MURI - Opportunistic sensing
Recent developments in sensor technology, robotics, communications, signal, and semantic processing and computation have enabled the conception of opportunistic sensing (OS) systems that accomplish automatic target recognition (ATR) tasks using a potentially large network of coordinated stationary and mobile platforms carrying sensors of diverse modalities. The promise of OS systems lies in their ability to continuously optimize their performance by intelligently exploiting massive amounts of sensor data in addition to their ability to navigate and coordinate their sensing assets.
However, this great promise is offset by a number of critical challenges, which include:
- Growing volumes of sensor data: Teams of multiple mobile sensors operating continuously over increasingly large and complicated environments produce prodigious volumes of data that must be communicated, fused, organized, and processed in (near) real-time without collapsing the communications fabric.
- Increasingly diverse data: The apparent lack of correlation among images and other data taken from different viewpoints and with different sensor modalities and resolutions thwarts naïve approaches to data fusion and processing. Moreover, important contextual and operational information is often non-numeric, which further complicates matters.
- Diverse and changing operating conditions: Targets may be cluttered, camouflaged, occluded and imaged under different illuminations with miscalibrated or noisy sensors.
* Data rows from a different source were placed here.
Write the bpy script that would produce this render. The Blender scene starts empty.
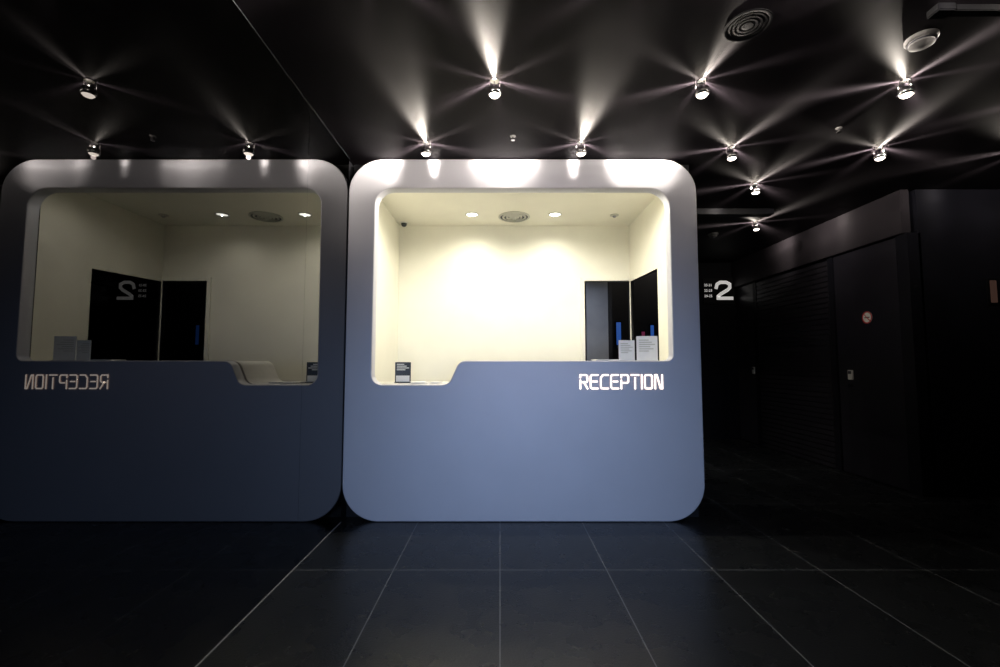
import bpy, bmesh, math
from mathutils import Vector
S=bpy.context.scene
COL=S.collection
S.view_settings.view_transform='Standard'

# ---------------- materials ----------------
def mat(name,col,rough=.5,metal=0,emit=None,es=0,noise=0,nscale=20,bump=0,spec=.5,coat=0):
    m=bpy.data.materials.new(name); m.use_nodes=True
    nt=m.node_tree; b=nt.nodes['Principled BSDF']
    b.inputs['Base Color'].default_value=(*col,1)
    b.inputs['Roughness'].default_value=rough
    b.inputs['Metallic'].default_value=metal
    b.inputs['Specular IOR Level'].default_value=spec
    b.inputs['Coat Weight'].default_value=coat
    if emit:
        b.inputs['Emission Color'].default_value=(*emit,1); b.inputs['Emission Strength'].default_value=es
    if noise or bump:
        tc=nt.nodes.new('ShaderNodeTexCoord'); n=nt.nodes.new('ShaderNodeTexNoise')
        n.inputs['Scale'].default_value=nscale; n.inputs['Detail'].default_value=5
        nt.links.new(tc.outputs['Object'],n.inputs['Vector'])
        if noise:
            r=nt.nodes.new('ShaderNodeValToRGB')
            r.color_ramp.elements[0].position=.3; r.color_ramp.elements[1].position=.7
            r.color_ramp.elements[0].color=(*[c*(1-noise) for c in col],1)
            r.color_ramp.elements[1].color=(*[min(1,c*(1+noise)) for c in col],1)
            nt.links.new(n.outputs['Fac'],r.inputs['Fac']); nt.links.new(r.outputs['Color'],b.inputs['Base Color'])
        if bump:
            bp=nt.nodes.new('ShaderNodeBump'); bp.inputs['Strength'].default_value=bump; bp.inputs['Distance'].default_value=.002
            nt.links.new(n.outputs['Fac'],bp.inputs['Height']); nt.links.new(bp.outputs['Normal'],b.inputs['Normal'])
    return m
M_face=mat('booth_paint',(.60,.60,.66),.55,.25,noise=.02,nscale=3,spec=.3)
M_cream=mat('cream_paint',(.87,.85,.75),.6,noise=.02,nscale=4,spec=.2)
M_dark=mat('black_paint',(.006,.006,.008),.5,noise=.2,nscale=8,spec=.3)
M_ceil=mat('ceiling_paint',(.0105,.0085,.011),.55,noise=.12,nscale=3,bump=.05,spec=.07)
M_wall=mat('wall_paint',(.005,.005,.008),.5,noise=.2,nscale=4,spec=.2)
M_fascia=mat('fascia_paint',(.022,.019,.023),.55,noise=.1,nscale=5,spec=.18)
M_door=mat('door_laminate',(.014,.013,.018),.35,noise=.15,nscale=6,spec=.35)
M_shut=mat('shutter_metal',(.022,.02,.026),.4,.3,noise=.1,nscale=6,spec=.35)
M_mirror=mat('tinted_mirror',(.054,.054,.055),.006,1,noise=.01,nscale=2)
M_chrome=mat('brushed_chrome',(.62,.6,.6),.22,1,noise=.05,nscale=60)
M_lens=mat('lit_lens',(1,.95,.85),.3,emit=(1,.88,.76),es=9,noise=.01)
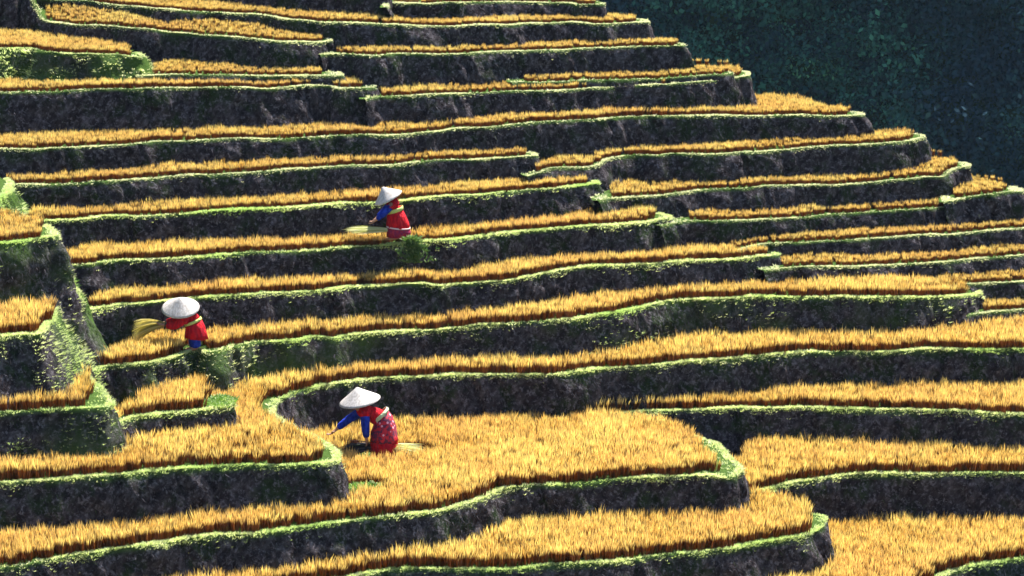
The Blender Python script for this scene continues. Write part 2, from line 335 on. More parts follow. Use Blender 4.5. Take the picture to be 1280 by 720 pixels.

Novel targets can appear, greatly complicating online operation.
- Increasing mobility: Multiple mobile sensing platforms must be remotely or autonomously maneuvered and coordinated to optimize ATR performance.
To date, the core issues underlying OS have been studied largely in isolation. It is our belief that real progress on OS requires a coordinated effort based on a unified mathematical and algorithmic foundation that supports not only efficient sensing, processing, data fusion, and decision making, but also direct performance analysis and prediction.
This MURI project is developing a principled theory of OS that provides predictable, optimal performance for a range of different ATR problems through the effective utilization of the available network of resources.
The project aims to train 11 graduate students and 1 postdoc per year in OS theory and practice in an interdisciplinary and collaborative research environment. Educational materials resulting from the project will be disseminated free of charge through the Connexions project (cnx.org).